### EXERCISE MATERIAL ###

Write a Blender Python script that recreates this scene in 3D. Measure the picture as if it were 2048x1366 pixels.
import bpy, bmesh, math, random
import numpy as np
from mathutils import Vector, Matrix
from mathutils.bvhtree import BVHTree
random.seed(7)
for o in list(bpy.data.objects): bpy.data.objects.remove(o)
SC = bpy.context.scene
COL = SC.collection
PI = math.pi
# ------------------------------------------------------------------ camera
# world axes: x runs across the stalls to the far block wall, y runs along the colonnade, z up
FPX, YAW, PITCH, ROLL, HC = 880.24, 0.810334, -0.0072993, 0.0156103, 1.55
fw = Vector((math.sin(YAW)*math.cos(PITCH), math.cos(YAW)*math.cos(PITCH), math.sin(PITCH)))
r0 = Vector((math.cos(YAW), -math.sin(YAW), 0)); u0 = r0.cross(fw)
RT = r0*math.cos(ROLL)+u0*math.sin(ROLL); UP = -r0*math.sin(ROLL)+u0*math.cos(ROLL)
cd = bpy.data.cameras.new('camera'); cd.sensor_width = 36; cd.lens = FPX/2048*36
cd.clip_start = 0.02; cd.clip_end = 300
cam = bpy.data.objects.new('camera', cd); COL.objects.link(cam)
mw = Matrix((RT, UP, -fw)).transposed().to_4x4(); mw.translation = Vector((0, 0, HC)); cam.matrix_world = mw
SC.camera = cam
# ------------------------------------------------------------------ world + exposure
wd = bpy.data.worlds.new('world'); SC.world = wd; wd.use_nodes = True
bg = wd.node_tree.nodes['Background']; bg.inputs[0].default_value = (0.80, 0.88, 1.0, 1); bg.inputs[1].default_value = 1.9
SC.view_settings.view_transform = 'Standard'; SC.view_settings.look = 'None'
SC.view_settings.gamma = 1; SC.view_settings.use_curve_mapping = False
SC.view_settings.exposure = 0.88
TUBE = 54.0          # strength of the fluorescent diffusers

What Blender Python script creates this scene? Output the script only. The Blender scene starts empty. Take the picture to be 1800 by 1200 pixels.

###

Write an exact transcription of every entry above.

Write a Blender Python script that recreates this scene in 3D. Measure the picture as if it were 2048x1366 pixels.
import bpy, bmesh, math, random
import numpy as np
from mathutils import Vector, Matrix
from mathutils.bvhtree import BVHTree
random.seed(7)
for o in list(bpy.data.objects): bpy.data.objects.remove(o)
SC = bpy.context.scene
COL = SC.collection
PI = math.pi
# ------------------------------------------------------------------ camera
# world axes: x runs across the stalls to the far block wall, y runs along the colonnade, z up
FPX, YAW, PITCH, ROLL, HC = 880.24, 0.810334, -0.0072993, 0.0156103, 1.55
fw = Vector((math.sin(YAW)*math.cos(PITCH), math.cos(YAW)*math.cos(PITCH), math.sin(PITCH)))
r0 = Vector((math.cos(YAW), -math.sin(YAW), 0)); u0 = r0.cross(fw)
RT = r0*math.cos(ROLL)+u0*math.sin(ROLL); UP = -r0*math.sin(ROLL)+u0*math.cos(ROLL)
cd = bpy.data.cameras.new('camera'); cd.sensor_width = 36; cd.lens = FPX/2048*36
cd.clip_start = 0.02; cd.clip_end = 300
cam = bpy.data.objects.new('camera', cd); COL.objects.link(cam)
mw = Matrix((RT, UP, -fw)).transposed().to_4x4(); mw.translation = Vector((0, 0, HC)); cam.matrix_world = mw
SC.camera = cam
# ------------------------------------------------------------------ world + exposure
wd = bpy.data.worlds.new('world'); SC.world = wd; wd.use_nodes = True
bg = wd.node_tree.nodes['Background']; bg.inputs[0].default_value = (0.80, 0.88, 1.0, 1); bg.inputs[1].default_value = 1.9
SC.view_settings.view_transform = 'Standard'; SC.view_settings.look = 'None'
SC.view_settings.gamma = 1; SC.view_settings.use_curve_mapping = False
SC.view_settings.exposure = 0.88
TUBE = 54.0          # strength of the fluorescent diffusers

What Blender Python script creates this scene? Output the script only. The Blender scene starts empty. Take the picture to be 1800 by 1200 pixels.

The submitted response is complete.